Kenyan characteristics can also form a social barrier as well as a logistic or business one. Tribalism has always been a key issue in this country, and was perhaps exacerbated by colonialism. Kenya’s largest tribe is the Kikuyu, which accounts for approximately 22 percent of the population, yet there are numerous others of varying sizes, all of which apparently have varying characteristics. This causes both geographical and social divisions. The woman next to me on my flight into Nairobi assured me with a straight face that I should stay away from Kikuyus, who have a reputation for competency in business and trade, because they “steal and cheat.” It’s likely a Kikuyu would have had said something equally unpleasant to confide in me about another tribe, such as the Luo. What is dangerous is that this tribalism also polarises the nation politically, with parties and voters aligning along tribal lines. Under Kenya’s first president Jomo Kenyatta the Kikuyu were well looked-after; it was ‘their turn to eat’, as Kenyans put it. Under his successor Daniel Arap Moi his tribe, the Kalenjin, took their turn. Kenya will struggle to develop while tribal differences remain socially and politically enshrined.
Kenya will struggle to develop while tribal differences remain socially and politically enshrined.
Also well established within Kenyan society is Christianity, with almost as few people willing to admit to atheism as homosexuality. The same woman on the plane – a missionary, as it turned out – spent five minutes lecturing on the glory of Jesus, and seemed positively horrifed when I nervously told her that I had yet to find Christ. A source tells me that non-believers are considered to be akin to the devil by those lucky enough to have found God, though the missionary’s hate-preaching over Kikuyus would seem to confirm the same source’s next point, that though rites of religion are deeply embedded within Kenya, godly actions certainly are not. For all the religious fervour, Kenyans cheat and hurt each other to a huge extent. Perhaps we are lucky in the UK, where crimes against fellow human beings are relatively low in spite of the fact that few take part in organised religion.

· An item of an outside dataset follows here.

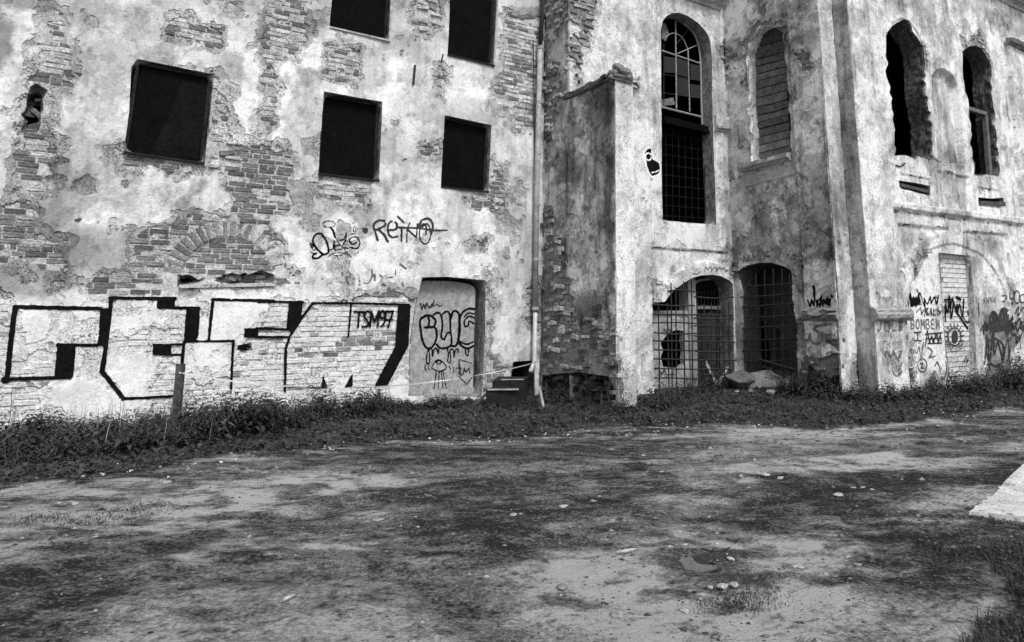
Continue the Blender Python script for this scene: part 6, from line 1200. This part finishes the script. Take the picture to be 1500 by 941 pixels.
lx = r.uniform(.9, 6, 40000); ly = r.uniform(2.4, 6.8, 40000); m = psdf(GP, lx, ly)+(fbm(lx, ly, .35, 87, 4)-.5)*.7 < -.05; lx, ly = lx[m][:5200], ly[m][:5200]; n = len(lx); a = r.uniform(0, 6.3, n); e = r.uniform(-.1, .7, n)
LV, LF, LT = leaf_batch(np.stack([lx, ly, gz(lx, ly)+r.uniform(0, .05, n)], 1), np.stack([np.cos(a)*np.cos(e), np.sin(a)*np.cos(e), np.sin(e)], 1), r.uniform(.015, .05, n), r.uniform(.015, .07, n), .5, .2); link('corner_leaves', np_mesh('corner_leaves', LV, LF, M['leafA'], {'tone': LT}), kind='stuff')
V, F, Tn = blades(xy, h1, r.uniform(.015, .06, len(xy)), .0028, 1.6); link('grass_tufts', np_mesh('grass_tufts', V, F, M['grass'], {'tone': Tn}), kind='stuff')
# gravel and crumbs pressed into the dirt
def crumbs(n, test, smin, smax, name, tones, pw=2.2):
    X = r.uniform(-9, 9, n); Y = 2.6+11*r.random(n)**1.6; m = test(X, Y) & (np.abs(X) < Y*.85+.5) & (grass_side(X, Y) < .3); X, Y = X[m], Y[m]; n = len(X); s = smin*(smax/smin)**(r.random(n)**pw); s = s*(.55+Y*.07); z0 = gz(X, Y)
    O8 = np.array([(1, 0, 0), (0, 1, 0), (-1, 0, 0), (0, -1, 0), (0, 0, 1), (0, 0, -1)], float); a = r.uniform(0, 6.3, n)
    P = O8[None]*(1+r.normal(0, .25, (n, 6, 1))); ca, sa = np.cos(a)[:, None], np.sin(a)[:, None]
    x = P[..., 0]*ca-P[..., 1]*sa; y = P[..., 0]*sa+P[..., 1]*ca; V = np.stack([X[:, None]+x*s[:, None], Y[:, None]+y*s[:, None]*.8, z0[:, None]+P[..., 2]*s[:, None]*.45], 2).reshape(-1, 3)
    T8 = np.array([(0, 1, 4), (1, 2, 4), (2, 3, 4), (3, 0, 4), (1, 0, 5), (2, 1, 5), (3, 2, 5), (0, 3, 5)]); F = (np.arange(n)*6)[:, None, None]+T8[None]
    t = np.where(r.random(n) < .6, r.uniform(.05, .16, n), r.uniform(.15, .38, n)); link(name, np_mesh(name, V, F.reshape(-1, 3), M['mortar'], {'tone': np.repeat(t, 6)}), kind='stuff')
crumbs(38000, lambda X, Y: fbm(X, Y, .8, 88, 3)+.20*np.exp(-((X-.9)**2+(Y-4.6)**2)/2.5) > .46, .0025, .020, 'gravel', (.10, .5))
crumbs(9500, lambda X, Y: fbm(X, Y, .6, 89, 4)+.22*np.exp(-((X-.9)**2+(Y-4.7)**2)/1.6) > .60, .012, .042, 'clods', (.05, .4), 1.8)
# dry pale leaves lying on the verge
xy = sample(30000, -11, 12, 5, 20, lambda X, Y: front(X, Y) & (np.abs(grass_side(X, Y)-.1) < .7)); n = min(500, len(xy)); xy = xy[:n]; a = r.uniform(0, 6.3, n); e = r.uniform(-.2, .4, n)
Bp = np.stack([xy[:, 0], xy[:, 1], gz(xy[:, 0], xy[:, 1])+.03], 1); V, F, Tn = leaf_batch(Bp, np.stack([np.cos(a)*np.cos(e), np.sin(a)*np.cos(e), np.sin(e)], 1), r.uniform(.03, .07, n), r.uniform(.25, .65, n), .6, .1)
link('dry_leaves', np_mesh('dry_leaves', V, F, M['leafA'], {'tone': Tn}), kind='stuff')
# single tall weeds that show against the white wall
for k, (x, y, h, lb) in enumerate(((150, 612, .62, 'tall leafy weed against the white wall left of the block letter'), (163, 614, .60, 'slimmer tall weed just right of the leafy one, by the white wall'), (228, 616, .72, 'tall weed standing left of the wooden post'), (239, 610, .85, 'tallest weed close behind the wooden post'), (325, 605, .62, 'bushy weed rising right of the wooden post'), (398, 600, .5, 'bushy weed under the third block letter'))):
    p = on_ground(x, y); w_ = thing('tall_weed', lb, 'weed', tuple(p), 'tall weeds before the house wall'); xy = np.array([[p[0], p[1]]])+r.normal(0, .05, (3, 2))
    V, F, Tn = plants(xy, np.array([h, h*.8, h*.65]), r, .11, (.04, .08), (8, 12)); link('leaves', np_mesh('leaves', V-p, F, M['leafA'], {'tone': Tn}), w_)
    mb = MB(); mb.tube([(0, 0, -.02), (.01, 0, h*.5), (.0, .01, h*.95)], [.006, .005, .002], 5); mb.build('stem', M['leafA'], w_, tone=.05)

Yet it must be said that it is not only these Kenyan characteristics that have held the country back. Non governmental organisations (NGOs) and foreign government bodies have been involved in the country for decades, with little evident progression. As Michela Wrong states in her excellent book It’s Our Turn To Eat, governments have been guilty of continuing to supply vast amounts of aid to Kenya even though it was self-evident that ministers in various governments, primarily that of Moi but also the more recent Kibaki administrations, were siphoning off money for themselves, known as ‘graft’ in Kenya. Governments routinely made promises in order to obtain aid and then went back on their word. Caught up in slogans like ‘Make Poverty History’, Western governments have been willingly blind to the fact that most of this money was not benefitting the Kenyan people.
The NGOs have been little better, and most observers in the country are cynical as to their achievements. After decades of minimal achievements, many organisations now appear satisfied to write reports suggesting Africa is beyone help while maintaining the comfortable existence of their workers throughout the continent. My source recounts with wide-eyed amazement one story from a few months back, when a prominent NGO invited journalists to the plush Lord Erroll restaurant in Nairobi, where dishes include Norwegian Salmon and Ostrich Tournedos, to debate the issue of food security. Having skipped this heavy serving of irony, the organisation in question was presumably ignorant of the reputation of Lord Erroll himself, a hard-drinking adulterer who accumulated great debts, cheated his wife out of her money, joined Mosley’s NUF and was later murdered. If Kenyans are to overcome their own problems, they will surely need better examples to follow than this.